Tensions between the two countries were high; in December, the Soviets had invaded Afganistan and the Carter administation was protesting to the International Olympic Committee, asking that the Summer Olympics be pulled from Moscow. The IOC refused, and eventually the United States would boycott the Summer Games. In the meantime, the Soviets came to the United States to participate in the 1980 Winter Olympics in Lake Placid, New York. In hockey, the Soviet team was essentially a professional team. Many were actually members of the Soviet military assigned to the hockey team. Since 1960, the Soviet team was 27-1-1 in Olympic competition, outscoring their opposition 175-44.

The United States team was mostly college players from Minnesota and Boston University. Just two weeks earlier, the two teams met at Madison Square Garden in an exhibition game.

The Soviets won 10-3.

But the United States melded together under Brooks, and went 4-0-1 in round-robin play to advance to the medal round along with Sweden, Finland, and the Soviet Union. At that time, the medal round was a round-robin format meaning that the US would have to play the Soviets and Finland, as the US had already played Sweden in pool play. In that game, the US tied the score with a goal with :27 left after pulling goalie Jim Craig. That game ended in a draw, meaning that the US would have to win both games. Up first, the Soviets.
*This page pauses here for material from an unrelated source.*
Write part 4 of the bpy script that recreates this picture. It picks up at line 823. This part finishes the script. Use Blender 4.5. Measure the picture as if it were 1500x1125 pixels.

The Soviets scored first, and the teams alternated goals in the first period. As the first period ended, Mark Johnson fired a rebound shot past goalie Vladisav Tretiak to stun the Soviets. Tretiak stayed on the bench the rest of the game, replaced by Vladimir Myshkin the rest of the way. The Soviets scored on a power play to take a 3-2 lead into the third period. In the third period, the Americans tied the game on a power play then Mike Eruzione stunned the Soviets by scoring with just 10 minutes left in the game to take a 4-3 lead.

The Soviets tried to turn up the pressure on the Americans, but goalie Jim Craig was a fortress in the net. Late in the game, the Soviets panicked and began to shoot wildly. In the closing seconds, ABC's Al Michaels joined the crowd in counting down the seconds remaining in one of the most famous calls ever.

But that game didn't clinch the gold medal for the United States. They still had to play Finland. And the team was understandably a little hungover and trailed the Finns 2-1 after two periods. Head coach Herb Brooks reminded his team of the gravity of the situation, telling them that if they lost that game, they'd take to their graves.

Then paused, and emphasized it: "Your <effin> graves."

That was enough to spark a comeback. The United States went on to win 4-1 and clinch the gold medal.

That event stuck with me, and hockey was always something in the back of my mind. When the Omaha Lancers started to play in Omaha, I came back to the game even though I barely understood it. When Nebraska-Omaha started a division 1 hockey program, I became a ticketholder and a fan ever since.

Never played the game, never really followed the game. But that Miracle on Ice sparked a desire to follow a game that I didn't know. And that's why it's my favorite Olympics Moment.